### The exercise
Would you return the complete listing below word for word?

+--

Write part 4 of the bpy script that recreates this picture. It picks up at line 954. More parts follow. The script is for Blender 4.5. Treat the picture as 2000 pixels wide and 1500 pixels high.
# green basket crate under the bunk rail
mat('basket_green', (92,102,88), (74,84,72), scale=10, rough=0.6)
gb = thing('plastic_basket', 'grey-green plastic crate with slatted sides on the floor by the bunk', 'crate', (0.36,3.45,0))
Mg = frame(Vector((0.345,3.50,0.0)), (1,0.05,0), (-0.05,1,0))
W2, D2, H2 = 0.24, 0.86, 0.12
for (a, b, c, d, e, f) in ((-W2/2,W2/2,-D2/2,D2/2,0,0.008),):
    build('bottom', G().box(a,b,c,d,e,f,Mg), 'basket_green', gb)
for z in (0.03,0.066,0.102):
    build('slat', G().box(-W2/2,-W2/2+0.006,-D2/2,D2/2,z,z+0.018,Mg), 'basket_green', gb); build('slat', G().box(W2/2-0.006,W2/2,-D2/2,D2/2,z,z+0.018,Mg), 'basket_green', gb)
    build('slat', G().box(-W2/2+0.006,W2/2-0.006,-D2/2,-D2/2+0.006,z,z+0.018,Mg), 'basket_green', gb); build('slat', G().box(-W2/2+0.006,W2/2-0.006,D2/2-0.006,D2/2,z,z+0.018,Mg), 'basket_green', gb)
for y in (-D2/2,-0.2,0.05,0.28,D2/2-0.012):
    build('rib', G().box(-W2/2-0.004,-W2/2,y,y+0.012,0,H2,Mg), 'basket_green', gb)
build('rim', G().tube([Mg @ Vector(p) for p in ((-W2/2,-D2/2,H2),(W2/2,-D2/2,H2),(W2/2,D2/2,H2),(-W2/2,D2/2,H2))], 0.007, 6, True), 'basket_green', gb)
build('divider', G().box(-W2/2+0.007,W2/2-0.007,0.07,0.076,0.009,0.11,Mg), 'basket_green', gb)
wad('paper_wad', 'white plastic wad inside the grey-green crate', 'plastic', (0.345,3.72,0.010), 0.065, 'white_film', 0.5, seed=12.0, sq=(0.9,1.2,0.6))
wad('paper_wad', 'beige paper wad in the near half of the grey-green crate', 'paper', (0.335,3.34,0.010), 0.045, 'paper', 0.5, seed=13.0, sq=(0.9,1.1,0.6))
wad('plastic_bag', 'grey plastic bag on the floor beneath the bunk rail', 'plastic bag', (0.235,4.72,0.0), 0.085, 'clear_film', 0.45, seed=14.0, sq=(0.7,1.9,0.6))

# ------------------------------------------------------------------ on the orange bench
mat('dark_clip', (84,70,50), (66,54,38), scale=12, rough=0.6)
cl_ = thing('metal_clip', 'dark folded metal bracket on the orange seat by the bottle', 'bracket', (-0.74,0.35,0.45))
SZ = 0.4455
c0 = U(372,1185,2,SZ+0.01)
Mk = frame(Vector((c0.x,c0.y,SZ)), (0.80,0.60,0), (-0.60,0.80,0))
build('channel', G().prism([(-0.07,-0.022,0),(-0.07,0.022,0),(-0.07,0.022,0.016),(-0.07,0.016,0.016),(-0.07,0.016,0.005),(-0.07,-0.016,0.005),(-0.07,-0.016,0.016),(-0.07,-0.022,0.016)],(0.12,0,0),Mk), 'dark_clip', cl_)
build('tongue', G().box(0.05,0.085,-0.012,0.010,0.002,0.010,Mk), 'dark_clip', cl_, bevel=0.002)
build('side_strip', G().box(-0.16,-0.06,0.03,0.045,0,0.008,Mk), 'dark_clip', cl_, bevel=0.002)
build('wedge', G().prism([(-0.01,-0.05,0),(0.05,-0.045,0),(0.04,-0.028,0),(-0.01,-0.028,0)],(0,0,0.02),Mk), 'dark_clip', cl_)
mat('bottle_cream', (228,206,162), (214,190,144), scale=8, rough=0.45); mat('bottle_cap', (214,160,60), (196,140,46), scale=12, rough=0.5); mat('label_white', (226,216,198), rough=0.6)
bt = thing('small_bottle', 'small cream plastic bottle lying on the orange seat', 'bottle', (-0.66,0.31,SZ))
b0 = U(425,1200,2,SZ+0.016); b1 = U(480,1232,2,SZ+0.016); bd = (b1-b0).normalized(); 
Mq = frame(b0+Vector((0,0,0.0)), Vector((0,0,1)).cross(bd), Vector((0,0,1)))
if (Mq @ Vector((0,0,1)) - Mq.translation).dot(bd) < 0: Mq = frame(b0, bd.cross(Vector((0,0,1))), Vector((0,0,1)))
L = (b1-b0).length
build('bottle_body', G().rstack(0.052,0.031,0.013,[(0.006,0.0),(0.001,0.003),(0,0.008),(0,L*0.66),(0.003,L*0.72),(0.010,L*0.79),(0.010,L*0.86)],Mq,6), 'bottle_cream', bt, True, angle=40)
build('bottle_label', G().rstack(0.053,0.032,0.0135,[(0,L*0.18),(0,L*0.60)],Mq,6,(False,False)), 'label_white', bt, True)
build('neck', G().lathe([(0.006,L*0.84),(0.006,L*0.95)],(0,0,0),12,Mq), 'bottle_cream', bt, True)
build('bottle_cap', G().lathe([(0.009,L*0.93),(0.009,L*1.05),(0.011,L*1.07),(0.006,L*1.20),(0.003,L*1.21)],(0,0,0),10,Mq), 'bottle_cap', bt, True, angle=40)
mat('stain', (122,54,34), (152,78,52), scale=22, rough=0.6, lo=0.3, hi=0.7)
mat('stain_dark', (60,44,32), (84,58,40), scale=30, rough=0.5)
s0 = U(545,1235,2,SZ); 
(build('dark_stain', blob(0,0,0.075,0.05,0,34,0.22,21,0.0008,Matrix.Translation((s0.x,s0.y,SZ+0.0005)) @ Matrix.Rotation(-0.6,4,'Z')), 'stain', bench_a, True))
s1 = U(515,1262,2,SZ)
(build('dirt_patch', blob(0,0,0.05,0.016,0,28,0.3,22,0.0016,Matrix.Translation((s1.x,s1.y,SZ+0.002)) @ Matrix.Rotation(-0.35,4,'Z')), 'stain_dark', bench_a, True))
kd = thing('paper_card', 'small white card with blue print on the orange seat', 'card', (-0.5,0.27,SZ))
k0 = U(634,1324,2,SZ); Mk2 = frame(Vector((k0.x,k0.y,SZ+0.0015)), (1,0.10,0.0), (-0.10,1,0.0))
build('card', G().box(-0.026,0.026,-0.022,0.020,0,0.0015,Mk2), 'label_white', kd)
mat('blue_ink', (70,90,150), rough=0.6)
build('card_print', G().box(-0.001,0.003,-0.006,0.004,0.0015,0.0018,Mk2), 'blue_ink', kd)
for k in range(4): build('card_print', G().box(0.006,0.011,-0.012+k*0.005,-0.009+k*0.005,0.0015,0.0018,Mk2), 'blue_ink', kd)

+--

### Final result
Write part 4 of the bpy script that recreates this picture. It picks up at line 954. More parts follow. The script is for Blender 4.5. Treat the picture as 2000 pixels wide and 1500 pixels high.
# green basket crate under the bunk rail
mat('basket_green', (92,102,88), (74,84,72), scale=10, rough=0.6)
gb = thing('plastic_basket', 'grey-green plastic crate with slatted sides on the floor by the bunk', 'crate', (0.36,3.45,0))
Mg = frame(Vector((0.345,3.50,0.0)), (1,0.05,0), (-0.05,1,0))
W2, D2, H2 = 0.24, 0.86, 0.12
for (a, b, c, d, e, f) in ((-W2/2,W2/2,-D2/2,D2/2,0,0.008),):
    build('bottom', G().box(a,b,c,d,e,f,Mg), 'basket_green', gb)
for z in (0.03,0.066,0.102):
    build('slat', G().box(-W2/2,-W2/2+0.006,-D2/2,D2/2,z,z+0.018,Mg), 'basket_green', gb); build('slat', G().box(W2/2-0.006,W2/2,-D2/2,D2/2,z,z+0.018,Mg), 'basket_green', gb)
    build('slat', G().box(-W2/2+0.006,W2/2-0.006,-D2/2,-D2/2+0.006,z,z+0.018,Mg), 'basket_green', gb); build('slat', G().box(-W2/2+0.006,W2/2-0.006,D2/2-0.006,D2/2,z,z+0.018,Mg), 'basket_green', gb)
for y in (-D2/2,-0.2,0.05,0.28,D2/2-0.012):
    build('rib', G().box(-W2/2-0.004,-W2/2,y,y+0.012,0,H2,Mg), 'basket_green', gb)
build('rim', G().tube([Mg @ Vector(p) for p in ((-W2/2,-D2/2,H2),(W2/2,-D2/2,H2),(W2/2,D2/2,H2),(-W2/2,D2/2,H2))], 0.007, 6, True), 'basket_green', gb)
build('divider', G().box(-W2/2+0.007,W2/2-0.007,0.07,0.076,0.009,0.11,Mg), 'basket_green', gb)
wad('paper_wad', 'white plastic wad inside the grey-green crate', 'plastic', (0.345,3.72,0.010), 0.065, 'white_film', 0.5, seed=12.0, sq=(0.9,1.2,0.6))
wad('paper_wad', 'beige paper wad in the near half of the grey-green crate', 'paper', (0.335,3.34,0.010), 0.045, 'paper', 0.5, seed=13.0, sq=(0.9,1.1,0.6))
wad('plastic_bag', 'grey plastic bag on the floor beneath the bunk rail', 'plastic bag', (0.235,4.72,0.0), 0.085, 'clear_film', 0.45, seed=14.0, sq=(0.7,1.9,0.6))

# ------------------------------------------------------------------ on the orange bench
mat('dark_clip', (84,70,50), (66,54,38), scale=12, rough=0.6)
cl_ = thing('metal_clip', 'dark folded metal bracket on the orange seat by the bottle', 'bracket', (-0.74,0.35,0.45))
SZ = 0.4455
c0 = U(372,1185,2,SZ+0.01)
Mk = frame(Vector((c0.x,c0.y,SZ)), (0.80,0.60,0), (-0.60,0.80,0))
build('channel', G().prism([(-0.07,-0.022,0),(-0.07,0.022,0),(-0.07,0.022,0.016),(-0.07,0.016,0.016),(-0.07,0.016,0.005),(-0.07,-0.016,0.005),(-0.07,-0.016,0.016),(-0.07,-0.022,0.016)],(0.12,0,0),Mk), 'dark_clip', cl_)
build('tongue', G().box(0.05,0.085,-0.012,0.010,0.002,0.010,Mk), 'dark_clip', cl_, bevel=0.002)
build('side_strip', G().box(-0.16,-0.06,0.03,0.045,0,0.008,Mk), 'dark_clip', cl_, bevel=0.002)
build('wedge', G().prism([(-0.01,-0.05,0),(0.05,-0.045,0),(0.04,-0.028,0),(-0.01,-0.028,0)],(0,0,0.02),Mk), 'dark_clip', cl_)
mat('bottle_cream', (228,206,162), (214,190,144), scale=8, rough=0.45); mat('bottle_cap', (214,160,60), (196,140,46), scale=12, rough=0.5); mat('label_white', (226,216,198), rough=0.6)
bt = thing('small_bottle', 'small cream plastic bottle lying on the orange seat', 'bottle', (-0.66,0.31,SZ))
b0 = U(425,1200,2,SZ+0.016); b1 = U(480,1232,2,SZ+0.016); bd = (b1-b0).normalized(); 
Mq = frame(b0+Vector((0,0,0.0)), Vector((0,0,1)).cross(bd), Vector((0,0,1)))
if (Mq @ Vector((0,0,1)) - Mq.translation).dot(bd) < 0: Mq = frame(b0, bd.cross(Vector((0,0,1))), Vector((0,0,1)))
L = (b1-b0).length
build('bottle_body', G().rstack(0.052,0.031,0.013,[(0.006,0.0),(0.001,0.003),(0,0.008),(0,L*0.66),(0.003,L*0.72),(0.010,L*0.79),(0.010,L*0.86)],Mq,6), 'bottle_cream', bt, True, angle=40)
build('bottle_label', G().rstack(0.053,0.032,0.0135,[(0,L*0.18),(0,L*0.60)],Mq,6,(False,False)), 'label_white', bt, True)
build('neck', G().lathe([(0.006,L*0.84),(0.006,L*0.95)],(0,0,0),12,Mq), 'bottle_cream', bt, True)
build('bottle_cap', G().lathe([(0.009,L*0.93),(0.009,L*1.05),(0.011,L*1.07),(0.006,L*1.20),(0.003,L*1.21)],(0,0,0),10,Mq), 'bottle_cap', bt, True, angle=40)
mat('stain', (122,54,34), (152,78,52), scale=22, rough=0.6, lo=0.3, hi=0.7)
mat('stain_dark', (60,44,32), (84,58,40), scale=30, rough=0.5)
s0 = U(545,1235,2,SZ); 
(build('dark_stain', blob(0,0,0.075,0.05,0,34,0.22,21,0.0008,Matrix.Translation((s0.x,s0.y,SZ+0.0005)) @ Matrix.Rotation(-0.6,4,'Z')), 'stain', bench_a, True))
s1 = U(515,1262,2,SZ)
(build('dirt_patch', blob(0,0,0.05,0.016,0,28,0.3,22,0.0016,Matrix.Translation((s1.x,s1.y,SZ+0.002)) @ Matrix.Rotation(-0.35,4,'Z')), 'stain_dark', bench_a, True))
kd = thing('paper_card', 'small white card with blue print on the orange seat', 'card', (-0.5,0.27,SZ))
k0 = U(634,1324,2,SZ); Mk2 = frame(Vector((k0.x,k0.y,SZ+0.0015)), (1,0.10,0.0), (-0.10,1,0.0))
build('card', G().box(-0.026,0.026,-0.022,0.020,0,0.0015,Mk2), 'label_white', kd)
mat('blue_ink', (70,90,150), rough=0.6)
build('card_print', G().box(-0.001,0.003,-0.006,0.004,0.0015,0.0018,Mk2), 'blue_ink', kd)
for k in range(4): build('card_print', G().box(0.006,0.011,-0.012+k*0.005,-0.009+k*0.005,0.0015,0.0018,Mk2), 'blue_ink', kd)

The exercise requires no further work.